Œuvres complètes de Buffon, éd. Lanessan/Histoire naturelle des minéraux/Ampélite

AMPÉLITE

La première de ces concrétions est l’ampélite, crayon noir ou pierre noire dont se servent les ouvriers pour tracer des lignes sur les bois et les pierres qu’ils travaillent : son nom n’a nul rapport à cet usage, mais il vient de celui qu’en faisaient les anciens contre les insectes et les vers qui rongeaient les feuilles et fruits naissants des vignes[1] ; ils la pulvérisaient, la mêlaient avec de l’huile, et en frottaient la tige et les bourgeons des vignes qu’ils voulaient préserver ; ils en faisaient aussi une pommade dont ils se servaient pour noircir les sourcils et les cheveux[2].

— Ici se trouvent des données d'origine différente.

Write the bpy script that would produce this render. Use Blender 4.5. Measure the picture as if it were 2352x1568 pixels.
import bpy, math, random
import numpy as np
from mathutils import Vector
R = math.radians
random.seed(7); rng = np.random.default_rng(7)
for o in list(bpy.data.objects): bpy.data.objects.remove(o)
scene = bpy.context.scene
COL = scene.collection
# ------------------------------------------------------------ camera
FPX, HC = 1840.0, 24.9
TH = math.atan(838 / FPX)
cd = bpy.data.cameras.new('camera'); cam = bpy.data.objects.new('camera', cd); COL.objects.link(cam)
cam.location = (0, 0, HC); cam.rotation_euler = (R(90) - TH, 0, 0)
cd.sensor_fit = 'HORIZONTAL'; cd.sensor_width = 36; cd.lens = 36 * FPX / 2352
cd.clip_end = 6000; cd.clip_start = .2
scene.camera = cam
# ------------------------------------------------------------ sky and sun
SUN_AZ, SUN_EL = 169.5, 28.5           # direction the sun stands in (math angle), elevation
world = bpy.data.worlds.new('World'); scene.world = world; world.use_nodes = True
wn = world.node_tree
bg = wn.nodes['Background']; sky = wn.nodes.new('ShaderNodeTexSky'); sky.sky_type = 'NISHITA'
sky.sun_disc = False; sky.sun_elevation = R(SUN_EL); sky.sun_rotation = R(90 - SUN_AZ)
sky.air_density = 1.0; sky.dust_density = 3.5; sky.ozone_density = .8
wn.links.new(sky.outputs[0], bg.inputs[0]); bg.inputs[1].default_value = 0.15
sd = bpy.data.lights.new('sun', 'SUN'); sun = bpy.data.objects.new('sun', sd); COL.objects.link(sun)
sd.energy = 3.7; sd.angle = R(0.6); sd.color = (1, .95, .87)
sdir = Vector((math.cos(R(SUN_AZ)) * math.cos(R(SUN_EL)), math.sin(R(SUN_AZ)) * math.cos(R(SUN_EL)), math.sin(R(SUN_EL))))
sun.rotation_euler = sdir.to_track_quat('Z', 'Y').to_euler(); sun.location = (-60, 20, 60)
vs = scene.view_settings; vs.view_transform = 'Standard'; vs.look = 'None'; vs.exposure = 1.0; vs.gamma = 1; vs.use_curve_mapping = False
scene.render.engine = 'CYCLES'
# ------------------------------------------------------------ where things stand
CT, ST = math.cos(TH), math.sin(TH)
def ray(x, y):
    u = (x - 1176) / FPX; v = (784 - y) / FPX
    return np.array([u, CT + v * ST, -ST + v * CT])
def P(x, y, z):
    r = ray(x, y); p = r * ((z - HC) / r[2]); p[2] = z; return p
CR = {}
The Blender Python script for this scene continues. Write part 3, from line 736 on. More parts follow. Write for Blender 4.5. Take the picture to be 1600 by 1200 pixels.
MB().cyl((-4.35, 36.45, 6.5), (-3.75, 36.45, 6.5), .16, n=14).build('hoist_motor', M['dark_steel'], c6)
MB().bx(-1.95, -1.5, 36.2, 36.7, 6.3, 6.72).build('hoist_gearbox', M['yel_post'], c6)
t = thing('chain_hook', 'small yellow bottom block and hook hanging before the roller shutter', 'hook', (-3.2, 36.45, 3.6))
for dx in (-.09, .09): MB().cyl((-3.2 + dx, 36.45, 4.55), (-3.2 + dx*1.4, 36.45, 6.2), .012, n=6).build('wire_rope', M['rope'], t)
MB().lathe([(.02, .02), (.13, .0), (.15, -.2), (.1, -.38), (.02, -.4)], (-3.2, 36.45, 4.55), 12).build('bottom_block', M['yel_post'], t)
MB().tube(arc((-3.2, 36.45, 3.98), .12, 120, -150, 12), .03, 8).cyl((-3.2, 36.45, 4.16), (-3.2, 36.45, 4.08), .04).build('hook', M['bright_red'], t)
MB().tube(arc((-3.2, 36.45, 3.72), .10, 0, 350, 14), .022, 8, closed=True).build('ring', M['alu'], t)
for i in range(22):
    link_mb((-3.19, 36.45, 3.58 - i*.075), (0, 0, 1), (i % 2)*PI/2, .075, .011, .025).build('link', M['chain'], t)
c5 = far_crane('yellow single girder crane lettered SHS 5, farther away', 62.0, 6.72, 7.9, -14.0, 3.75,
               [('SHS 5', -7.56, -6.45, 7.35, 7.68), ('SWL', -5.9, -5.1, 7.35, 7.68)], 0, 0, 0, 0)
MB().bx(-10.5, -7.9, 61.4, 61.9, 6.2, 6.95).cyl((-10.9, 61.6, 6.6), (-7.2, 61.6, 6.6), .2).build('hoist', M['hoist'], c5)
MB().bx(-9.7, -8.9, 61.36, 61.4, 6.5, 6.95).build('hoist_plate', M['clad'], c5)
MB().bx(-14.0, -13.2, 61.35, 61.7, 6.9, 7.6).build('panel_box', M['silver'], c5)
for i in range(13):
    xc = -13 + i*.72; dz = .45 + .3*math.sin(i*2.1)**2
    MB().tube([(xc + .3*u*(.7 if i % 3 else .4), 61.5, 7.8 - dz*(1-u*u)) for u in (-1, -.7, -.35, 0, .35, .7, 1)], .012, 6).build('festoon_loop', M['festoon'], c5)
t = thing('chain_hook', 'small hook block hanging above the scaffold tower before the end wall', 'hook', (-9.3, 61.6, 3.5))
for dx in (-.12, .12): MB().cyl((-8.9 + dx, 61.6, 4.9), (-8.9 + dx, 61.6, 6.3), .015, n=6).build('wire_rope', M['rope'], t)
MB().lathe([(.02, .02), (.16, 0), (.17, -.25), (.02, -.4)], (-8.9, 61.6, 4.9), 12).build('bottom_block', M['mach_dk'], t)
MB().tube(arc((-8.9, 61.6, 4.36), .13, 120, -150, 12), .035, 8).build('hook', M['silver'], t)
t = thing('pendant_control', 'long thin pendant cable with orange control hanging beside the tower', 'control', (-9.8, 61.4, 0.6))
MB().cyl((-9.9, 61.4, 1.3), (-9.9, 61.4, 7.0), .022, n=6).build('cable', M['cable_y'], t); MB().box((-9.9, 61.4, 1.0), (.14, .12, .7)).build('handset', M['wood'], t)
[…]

Le fond de cette pierre est une argile noire ou un schiste plus ou moins dur, mais elle est toujours mélangée d’une assez grande quantité de parties pyriteuses, car elle s’effleurit à l’air ; elle contient aussi une certaine quantité de bitume, puisqu’on en sent l’odeur lorsqu’on jette la poudre de cette pierre sur des charbons ardents.

Quelques-uns de nos minéralogistes récents ont prétendu que l’ampélite était mêlée de sable quartzeux[3] ; mais ce qui prouve que ce sable, toujours aigre et rude au toucher, n’entre pas en quantité sensible dans cette pierre, c’est qu’elle est douce au toucher, qu’elle ne présente pas des grains dans sa cassure, et qu’elle tache de noir les doigts sans les offenser ; on peut même s’en servir sur le papier comme l’on se sert de la sanguine ou crayon rouge. L’ampélite fait un peu d’effervescence avec les acides, et elle contient certainement plus de fer que de quartz ; c’est de la décomposition des parties ferrugineuses que provient sa couleur noire ; on peut faire de l’encre avec cette pierre, car elle noircit profondément la décoction de noix de galle.

Au reste, l’ampélite ne se trouve pas dans tous les schistes ou argiles desséchées ; elle paraît, comme l’ardoise, affecter des lieux particuliers : il y en a des minières en France, près d’Alençon, d’autres en Champagne, dans le Maine, etc., mais les ampélites de ces provinces, dont on ne laisse pas de faire usage, ne sont pas aussi bonnes que celles qui nous viennent de l’Italie et du Portugal. Cependant on a découvert depuis peu une très belle minière près du bourg d’Oisan en Dauphiné, dans laquelle il se trouve des veines d’ampélite de la même qualité que celle d’Italie, sous le nom de laquelle on la fait souvent passer dans le commerce.


Notes de Buffon
  1. On trouvait, dans l’île de Rhodes, une terre bitumineuse appelée par les anciens ampélites, qui était fort propre à faire mourir les vers qui rongeaient les vignes, en la détrempant avec de l’huile dont on frottait ensuite les ceps ; ce qui tuait ces vers avant qu’ils fussent montés de la racine jusqu’aux bourgeons ou pampres. Description des îles de l’Archipel, traduite du flamand d’O. Dapper ; Amsterdam, 1703, p. 128.
  2. Dictionnaire encyclopédique de Chambers, article Ampélite.
  3. La pierre noire de Charpentier ou le crayon n’est qu’une argile colorée ou un smectis noir. La texture dépend du plus ou moins de sable quartzeux qui s’y trouve : il faut cependant qu’il y en entre une certaine quantité pour que cette substance ait une consistance pierreuse, sans cela elle ne serait qu’une argile tendre ordinaire ; il faut encore que ce quartz y soit d’une grande finesse, sans cela cette substance serait rude au toucher : quand on la calcine, elle devient rougeâtre, selon la proportion de la chaux de fer qu’elle contient. Mémoires sur la carrière de schiste de la Ferrière-Bechet en Normandie, par M. Monnet. Journal de physique, mois de septembre 1777, p. 215 et 216.